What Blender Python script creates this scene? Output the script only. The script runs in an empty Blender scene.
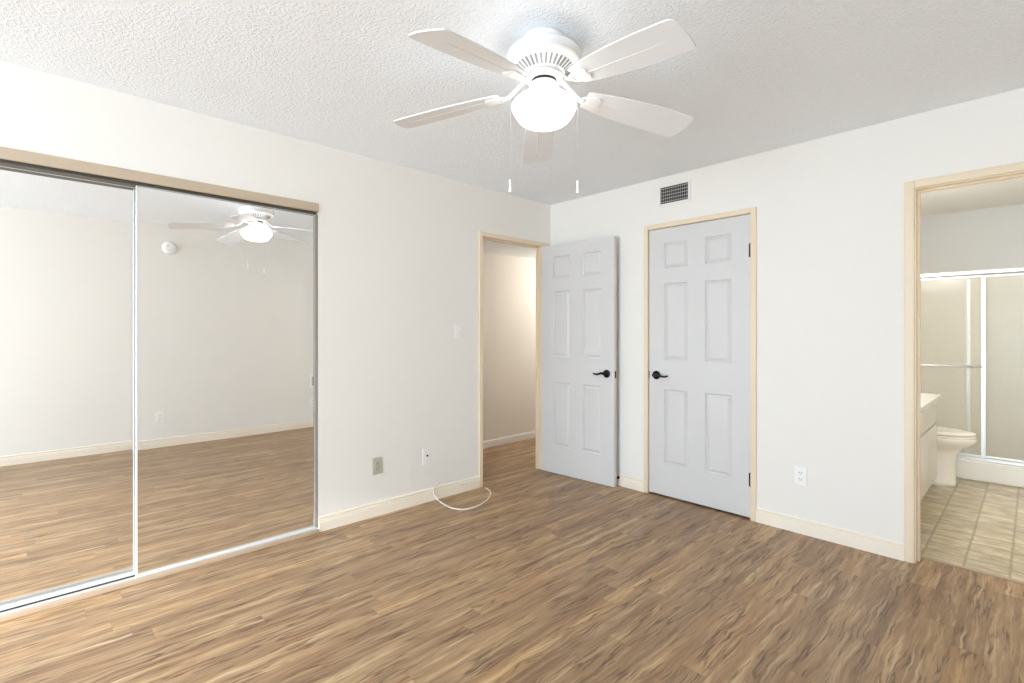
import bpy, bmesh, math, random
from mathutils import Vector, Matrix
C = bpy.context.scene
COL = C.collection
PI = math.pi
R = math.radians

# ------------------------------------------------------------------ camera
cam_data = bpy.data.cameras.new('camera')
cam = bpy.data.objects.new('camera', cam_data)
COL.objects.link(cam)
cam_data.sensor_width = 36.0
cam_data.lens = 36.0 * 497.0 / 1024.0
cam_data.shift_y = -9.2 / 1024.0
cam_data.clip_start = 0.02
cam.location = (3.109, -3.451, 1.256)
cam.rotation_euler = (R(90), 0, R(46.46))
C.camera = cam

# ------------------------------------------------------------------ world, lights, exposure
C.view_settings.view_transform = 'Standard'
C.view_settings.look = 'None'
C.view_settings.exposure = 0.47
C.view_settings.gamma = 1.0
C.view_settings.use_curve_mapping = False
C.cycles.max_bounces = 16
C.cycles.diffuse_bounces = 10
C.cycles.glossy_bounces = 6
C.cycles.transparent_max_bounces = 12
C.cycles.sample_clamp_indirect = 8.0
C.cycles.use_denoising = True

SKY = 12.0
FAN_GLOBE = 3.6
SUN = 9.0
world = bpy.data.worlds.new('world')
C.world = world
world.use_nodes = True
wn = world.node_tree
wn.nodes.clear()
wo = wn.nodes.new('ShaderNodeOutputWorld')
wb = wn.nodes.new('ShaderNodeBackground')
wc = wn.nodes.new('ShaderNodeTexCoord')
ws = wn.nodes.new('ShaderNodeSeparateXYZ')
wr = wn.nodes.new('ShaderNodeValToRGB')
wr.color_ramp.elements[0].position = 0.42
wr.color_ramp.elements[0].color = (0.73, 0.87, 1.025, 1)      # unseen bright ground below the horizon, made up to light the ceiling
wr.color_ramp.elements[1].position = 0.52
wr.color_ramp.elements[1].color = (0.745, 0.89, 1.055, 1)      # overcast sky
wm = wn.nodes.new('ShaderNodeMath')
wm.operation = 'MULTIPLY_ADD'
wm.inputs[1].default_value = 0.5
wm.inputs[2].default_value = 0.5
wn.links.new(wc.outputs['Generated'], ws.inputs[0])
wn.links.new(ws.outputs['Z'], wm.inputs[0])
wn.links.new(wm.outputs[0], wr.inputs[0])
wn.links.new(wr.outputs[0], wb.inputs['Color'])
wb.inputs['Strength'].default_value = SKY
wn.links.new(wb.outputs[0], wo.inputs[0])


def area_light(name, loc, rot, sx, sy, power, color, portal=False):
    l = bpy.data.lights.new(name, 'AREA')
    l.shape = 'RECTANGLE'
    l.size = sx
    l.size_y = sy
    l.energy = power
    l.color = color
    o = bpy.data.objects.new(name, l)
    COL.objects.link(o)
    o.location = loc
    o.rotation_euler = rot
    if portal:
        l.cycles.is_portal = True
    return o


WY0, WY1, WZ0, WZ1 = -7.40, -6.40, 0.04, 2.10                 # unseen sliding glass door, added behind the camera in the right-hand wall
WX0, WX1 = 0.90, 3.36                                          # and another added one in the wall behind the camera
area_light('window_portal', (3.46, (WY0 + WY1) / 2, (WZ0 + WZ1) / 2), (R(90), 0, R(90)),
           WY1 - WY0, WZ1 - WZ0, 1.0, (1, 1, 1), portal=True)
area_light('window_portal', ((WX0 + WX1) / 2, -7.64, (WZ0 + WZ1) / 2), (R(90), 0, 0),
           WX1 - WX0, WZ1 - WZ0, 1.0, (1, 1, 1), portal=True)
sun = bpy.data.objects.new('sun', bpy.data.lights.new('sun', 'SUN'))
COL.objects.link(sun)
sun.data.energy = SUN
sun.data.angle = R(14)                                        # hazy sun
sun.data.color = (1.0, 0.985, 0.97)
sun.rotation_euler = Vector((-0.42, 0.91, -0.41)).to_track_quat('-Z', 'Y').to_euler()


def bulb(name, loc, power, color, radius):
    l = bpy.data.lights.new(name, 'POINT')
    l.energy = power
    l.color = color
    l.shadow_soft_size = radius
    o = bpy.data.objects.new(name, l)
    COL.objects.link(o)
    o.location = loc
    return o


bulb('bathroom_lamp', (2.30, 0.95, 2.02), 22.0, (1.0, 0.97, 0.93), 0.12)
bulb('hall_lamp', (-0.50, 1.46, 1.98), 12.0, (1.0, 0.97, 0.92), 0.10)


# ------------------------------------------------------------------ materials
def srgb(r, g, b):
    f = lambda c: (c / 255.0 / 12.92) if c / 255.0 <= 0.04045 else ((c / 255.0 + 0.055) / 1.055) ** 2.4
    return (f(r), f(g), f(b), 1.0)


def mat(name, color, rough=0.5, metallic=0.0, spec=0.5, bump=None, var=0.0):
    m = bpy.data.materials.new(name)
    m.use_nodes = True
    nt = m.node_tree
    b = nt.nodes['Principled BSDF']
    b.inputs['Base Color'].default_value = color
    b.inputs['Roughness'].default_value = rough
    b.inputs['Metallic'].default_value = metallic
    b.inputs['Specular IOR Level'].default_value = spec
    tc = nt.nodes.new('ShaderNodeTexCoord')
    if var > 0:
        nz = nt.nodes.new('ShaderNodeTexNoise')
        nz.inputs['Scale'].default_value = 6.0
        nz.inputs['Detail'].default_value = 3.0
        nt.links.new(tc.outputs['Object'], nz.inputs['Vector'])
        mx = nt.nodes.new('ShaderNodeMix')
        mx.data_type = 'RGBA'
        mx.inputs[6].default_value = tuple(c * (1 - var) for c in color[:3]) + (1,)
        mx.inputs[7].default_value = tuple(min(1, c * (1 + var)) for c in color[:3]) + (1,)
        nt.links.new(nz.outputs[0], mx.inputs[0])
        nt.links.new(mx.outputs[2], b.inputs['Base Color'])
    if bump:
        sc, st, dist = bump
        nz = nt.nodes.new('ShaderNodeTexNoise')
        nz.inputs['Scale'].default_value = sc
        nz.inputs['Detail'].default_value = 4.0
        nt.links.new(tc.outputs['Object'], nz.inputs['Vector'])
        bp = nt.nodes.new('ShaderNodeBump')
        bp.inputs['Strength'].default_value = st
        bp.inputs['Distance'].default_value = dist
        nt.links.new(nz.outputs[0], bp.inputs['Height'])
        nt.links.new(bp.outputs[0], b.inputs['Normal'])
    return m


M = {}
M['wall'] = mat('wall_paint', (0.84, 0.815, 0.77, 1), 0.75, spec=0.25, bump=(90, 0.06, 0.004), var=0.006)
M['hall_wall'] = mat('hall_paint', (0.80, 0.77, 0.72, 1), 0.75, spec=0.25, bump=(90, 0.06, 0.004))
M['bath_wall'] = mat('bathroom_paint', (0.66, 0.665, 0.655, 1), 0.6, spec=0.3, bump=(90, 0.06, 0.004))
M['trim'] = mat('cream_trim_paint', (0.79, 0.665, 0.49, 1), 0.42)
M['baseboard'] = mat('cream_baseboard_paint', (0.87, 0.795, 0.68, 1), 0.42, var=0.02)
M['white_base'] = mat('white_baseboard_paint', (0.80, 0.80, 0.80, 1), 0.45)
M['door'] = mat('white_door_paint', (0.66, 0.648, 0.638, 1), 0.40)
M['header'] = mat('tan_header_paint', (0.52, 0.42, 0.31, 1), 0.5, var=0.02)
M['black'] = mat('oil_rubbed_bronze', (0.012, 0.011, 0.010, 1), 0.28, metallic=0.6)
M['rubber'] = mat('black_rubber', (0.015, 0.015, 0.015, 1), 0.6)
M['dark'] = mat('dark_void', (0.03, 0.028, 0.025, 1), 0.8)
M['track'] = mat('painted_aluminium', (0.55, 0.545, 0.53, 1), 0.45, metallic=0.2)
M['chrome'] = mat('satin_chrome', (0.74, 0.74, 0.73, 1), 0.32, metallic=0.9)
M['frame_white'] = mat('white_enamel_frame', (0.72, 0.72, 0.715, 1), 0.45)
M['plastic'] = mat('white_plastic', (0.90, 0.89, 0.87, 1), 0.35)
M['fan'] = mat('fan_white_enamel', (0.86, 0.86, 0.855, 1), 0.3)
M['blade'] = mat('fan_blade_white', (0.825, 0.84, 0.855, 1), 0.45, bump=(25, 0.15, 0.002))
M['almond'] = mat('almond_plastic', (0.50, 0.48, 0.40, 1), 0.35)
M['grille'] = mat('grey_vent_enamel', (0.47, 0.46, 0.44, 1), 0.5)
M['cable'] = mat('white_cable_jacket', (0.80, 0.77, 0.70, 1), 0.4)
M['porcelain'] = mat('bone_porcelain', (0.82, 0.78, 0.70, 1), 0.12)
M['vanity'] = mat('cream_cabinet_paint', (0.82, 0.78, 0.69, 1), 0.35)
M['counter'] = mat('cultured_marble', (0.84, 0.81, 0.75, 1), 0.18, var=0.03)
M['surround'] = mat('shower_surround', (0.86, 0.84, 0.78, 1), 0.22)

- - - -

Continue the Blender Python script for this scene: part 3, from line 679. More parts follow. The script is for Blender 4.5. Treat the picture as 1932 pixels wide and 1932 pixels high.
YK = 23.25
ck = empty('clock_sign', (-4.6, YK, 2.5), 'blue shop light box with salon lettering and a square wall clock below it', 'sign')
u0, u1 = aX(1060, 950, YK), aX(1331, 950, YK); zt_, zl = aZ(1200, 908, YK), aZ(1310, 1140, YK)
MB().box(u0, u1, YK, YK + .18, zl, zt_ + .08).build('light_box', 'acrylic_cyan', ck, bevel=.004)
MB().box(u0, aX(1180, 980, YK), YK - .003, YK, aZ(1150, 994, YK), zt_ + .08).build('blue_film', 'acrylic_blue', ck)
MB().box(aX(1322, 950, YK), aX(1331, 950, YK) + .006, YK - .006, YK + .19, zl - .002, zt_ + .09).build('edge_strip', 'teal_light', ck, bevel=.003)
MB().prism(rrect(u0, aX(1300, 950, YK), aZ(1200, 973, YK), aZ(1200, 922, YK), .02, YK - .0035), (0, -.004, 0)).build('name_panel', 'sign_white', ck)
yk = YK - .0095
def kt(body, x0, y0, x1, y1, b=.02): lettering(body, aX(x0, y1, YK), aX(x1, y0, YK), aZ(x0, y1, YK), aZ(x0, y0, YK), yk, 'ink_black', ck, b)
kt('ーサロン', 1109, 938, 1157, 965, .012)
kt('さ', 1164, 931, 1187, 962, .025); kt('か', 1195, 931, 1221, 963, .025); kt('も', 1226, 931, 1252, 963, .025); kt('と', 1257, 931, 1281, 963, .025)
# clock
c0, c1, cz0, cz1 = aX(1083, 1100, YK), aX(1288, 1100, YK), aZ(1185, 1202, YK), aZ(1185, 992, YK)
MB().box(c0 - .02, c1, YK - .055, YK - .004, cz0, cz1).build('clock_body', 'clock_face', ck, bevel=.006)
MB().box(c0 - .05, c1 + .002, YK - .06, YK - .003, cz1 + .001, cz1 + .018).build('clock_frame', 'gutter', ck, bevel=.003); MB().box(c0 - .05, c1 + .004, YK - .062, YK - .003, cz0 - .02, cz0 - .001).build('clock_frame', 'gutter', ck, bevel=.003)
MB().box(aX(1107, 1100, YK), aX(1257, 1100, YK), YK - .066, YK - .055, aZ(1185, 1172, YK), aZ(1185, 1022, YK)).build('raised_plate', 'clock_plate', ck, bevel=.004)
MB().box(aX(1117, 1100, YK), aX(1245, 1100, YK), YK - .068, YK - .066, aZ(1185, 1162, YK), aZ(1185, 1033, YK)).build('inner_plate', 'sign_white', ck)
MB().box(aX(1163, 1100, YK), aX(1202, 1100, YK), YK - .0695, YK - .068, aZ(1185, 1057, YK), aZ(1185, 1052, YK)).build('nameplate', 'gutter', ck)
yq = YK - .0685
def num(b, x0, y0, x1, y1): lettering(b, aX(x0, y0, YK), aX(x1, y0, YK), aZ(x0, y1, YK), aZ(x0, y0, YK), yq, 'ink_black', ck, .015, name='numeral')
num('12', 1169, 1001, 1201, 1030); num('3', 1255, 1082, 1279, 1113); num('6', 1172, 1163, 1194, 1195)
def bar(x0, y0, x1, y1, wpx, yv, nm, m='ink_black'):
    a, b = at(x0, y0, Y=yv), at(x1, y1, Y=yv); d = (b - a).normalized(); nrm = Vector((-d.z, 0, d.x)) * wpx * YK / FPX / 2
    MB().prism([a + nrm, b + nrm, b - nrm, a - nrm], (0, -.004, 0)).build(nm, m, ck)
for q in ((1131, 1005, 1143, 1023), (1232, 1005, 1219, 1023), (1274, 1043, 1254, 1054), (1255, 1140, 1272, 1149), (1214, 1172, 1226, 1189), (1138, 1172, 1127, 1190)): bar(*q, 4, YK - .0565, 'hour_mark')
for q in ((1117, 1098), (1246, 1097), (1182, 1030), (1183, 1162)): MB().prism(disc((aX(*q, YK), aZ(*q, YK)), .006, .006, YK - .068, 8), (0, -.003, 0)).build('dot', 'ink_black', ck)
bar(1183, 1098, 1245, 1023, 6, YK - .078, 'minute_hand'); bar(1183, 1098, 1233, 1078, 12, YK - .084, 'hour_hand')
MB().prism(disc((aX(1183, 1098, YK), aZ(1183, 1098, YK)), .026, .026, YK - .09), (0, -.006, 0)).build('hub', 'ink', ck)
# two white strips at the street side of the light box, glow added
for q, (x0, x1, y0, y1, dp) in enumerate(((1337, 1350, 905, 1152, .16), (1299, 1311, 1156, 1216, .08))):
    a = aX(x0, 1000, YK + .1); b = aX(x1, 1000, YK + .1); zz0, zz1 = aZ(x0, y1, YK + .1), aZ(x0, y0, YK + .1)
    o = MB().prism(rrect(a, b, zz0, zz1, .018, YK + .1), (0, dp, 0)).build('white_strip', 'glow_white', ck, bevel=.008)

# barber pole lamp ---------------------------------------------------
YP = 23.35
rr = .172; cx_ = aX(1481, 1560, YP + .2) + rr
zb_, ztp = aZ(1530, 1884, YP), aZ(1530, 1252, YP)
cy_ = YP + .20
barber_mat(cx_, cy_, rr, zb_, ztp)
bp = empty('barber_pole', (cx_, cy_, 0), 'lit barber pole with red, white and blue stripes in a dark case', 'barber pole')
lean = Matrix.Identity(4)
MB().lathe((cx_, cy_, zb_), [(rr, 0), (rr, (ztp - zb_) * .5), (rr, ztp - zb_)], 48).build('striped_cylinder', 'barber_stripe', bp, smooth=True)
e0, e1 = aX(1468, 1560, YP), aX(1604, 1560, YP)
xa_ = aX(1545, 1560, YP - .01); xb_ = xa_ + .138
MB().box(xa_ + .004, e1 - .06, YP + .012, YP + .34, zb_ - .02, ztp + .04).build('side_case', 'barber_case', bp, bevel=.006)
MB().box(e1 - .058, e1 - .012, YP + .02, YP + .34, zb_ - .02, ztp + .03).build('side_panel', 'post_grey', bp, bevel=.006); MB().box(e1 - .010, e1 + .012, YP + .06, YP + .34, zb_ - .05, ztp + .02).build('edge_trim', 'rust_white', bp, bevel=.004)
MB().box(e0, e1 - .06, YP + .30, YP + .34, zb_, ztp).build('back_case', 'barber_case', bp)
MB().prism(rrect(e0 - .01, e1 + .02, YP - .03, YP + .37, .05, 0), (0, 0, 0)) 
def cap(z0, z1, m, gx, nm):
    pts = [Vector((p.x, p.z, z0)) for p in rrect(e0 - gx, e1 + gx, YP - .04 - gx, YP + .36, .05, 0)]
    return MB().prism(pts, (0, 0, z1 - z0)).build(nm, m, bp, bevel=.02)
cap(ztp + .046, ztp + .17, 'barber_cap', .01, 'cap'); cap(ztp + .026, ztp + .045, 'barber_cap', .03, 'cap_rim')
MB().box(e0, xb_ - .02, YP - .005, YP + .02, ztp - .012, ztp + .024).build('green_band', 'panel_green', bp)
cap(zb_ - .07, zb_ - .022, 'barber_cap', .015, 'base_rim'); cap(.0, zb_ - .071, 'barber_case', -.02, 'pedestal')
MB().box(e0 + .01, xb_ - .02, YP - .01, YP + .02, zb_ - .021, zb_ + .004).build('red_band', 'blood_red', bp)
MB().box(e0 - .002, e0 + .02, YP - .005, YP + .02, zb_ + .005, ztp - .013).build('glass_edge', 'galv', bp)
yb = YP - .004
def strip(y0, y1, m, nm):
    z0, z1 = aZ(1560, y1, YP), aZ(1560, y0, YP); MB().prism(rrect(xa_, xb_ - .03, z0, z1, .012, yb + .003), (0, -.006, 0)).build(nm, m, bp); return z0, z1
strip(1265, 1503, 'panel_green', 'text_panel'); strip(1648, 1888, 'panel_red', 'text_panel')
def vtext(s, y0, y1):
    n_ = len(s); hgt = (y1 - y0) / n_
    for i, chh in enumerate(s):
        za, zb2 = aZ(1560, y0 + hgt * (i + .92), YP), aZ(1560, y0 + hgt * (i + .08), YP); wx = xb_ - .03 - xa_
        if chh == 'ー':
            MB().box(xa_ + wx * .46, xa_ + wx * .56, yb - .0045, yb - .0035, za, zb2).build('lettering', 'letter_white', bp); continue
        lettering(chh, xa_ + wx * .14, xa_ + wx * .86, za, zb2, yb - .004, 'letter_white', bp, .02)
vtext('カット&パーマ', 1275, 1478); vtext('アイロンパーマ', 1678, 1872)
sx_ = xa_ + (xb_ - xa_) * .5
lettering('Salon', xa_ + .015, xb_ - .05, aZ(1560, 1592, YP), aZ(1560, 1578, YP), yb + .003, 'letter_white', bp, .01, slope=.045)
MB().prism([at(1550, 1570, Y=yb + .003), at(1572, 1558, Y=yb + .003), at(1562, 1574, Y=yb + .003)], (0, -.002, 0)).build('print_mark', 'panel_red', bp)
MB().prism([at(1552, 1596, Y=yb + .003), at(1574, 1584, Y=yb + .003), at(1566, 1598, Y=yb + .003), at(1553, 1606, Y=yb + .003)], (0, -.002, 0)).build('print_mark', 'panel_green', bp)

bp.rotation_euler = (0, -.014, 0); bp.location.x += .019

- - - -

→ **Directions**
Above this task is a listing with pictures in it. Retype only the lines from the one containing "What Blender Python" through the one containing "C.cycles.use_denoising = True", both included, and not the pictures.

→ **Answer in full**
What Blender Python script creates this scene? Output the script only. The script runs in an empty Blender scene.
import bpy, bmesh, math, random
from mathutils import Vector, Matrix
C = bpy.context.scene
COL = C.collection
PI = math.pi
R = math.radians

# ------------------------------------------------------------------ camera
cam_data = bpy.data.cameras.new('camera')
cam = bpy.data.objects.new('camera', cam_data)
COL.objects.link(cam)
cam_data.sensor_width = 36.0
cam_data.lens = 36.0 * 497.0 / 1024.0
cam_data.shift_y = -9.2 / 1024.0
cam_data.clip_start = 0.02
cam.location = (3.109, -3.451, 1.256)
cam.rotation_euler = (R(90), 0, R(46.46))
C.camera = cam

# ------------------------------------------------------------------ world, lights, exposure
C.view_settings.view_transform = 'Standard'
C.view_settings.look = 'None'
C.view_settings.exposure = 0.47
C.view_settings.gamma = 1.0
C.view_settings.use_curve_mapping = False
C.cycles.max_bounces = 16
C.cycles.diffuse_bounces = 10
C.cycles.glossy_bounces = 6
C.cycles.transparent_max_bounces = 12
C.cycles.sample_clamp_indirect = 8.0
C.cycles.use_denoising = True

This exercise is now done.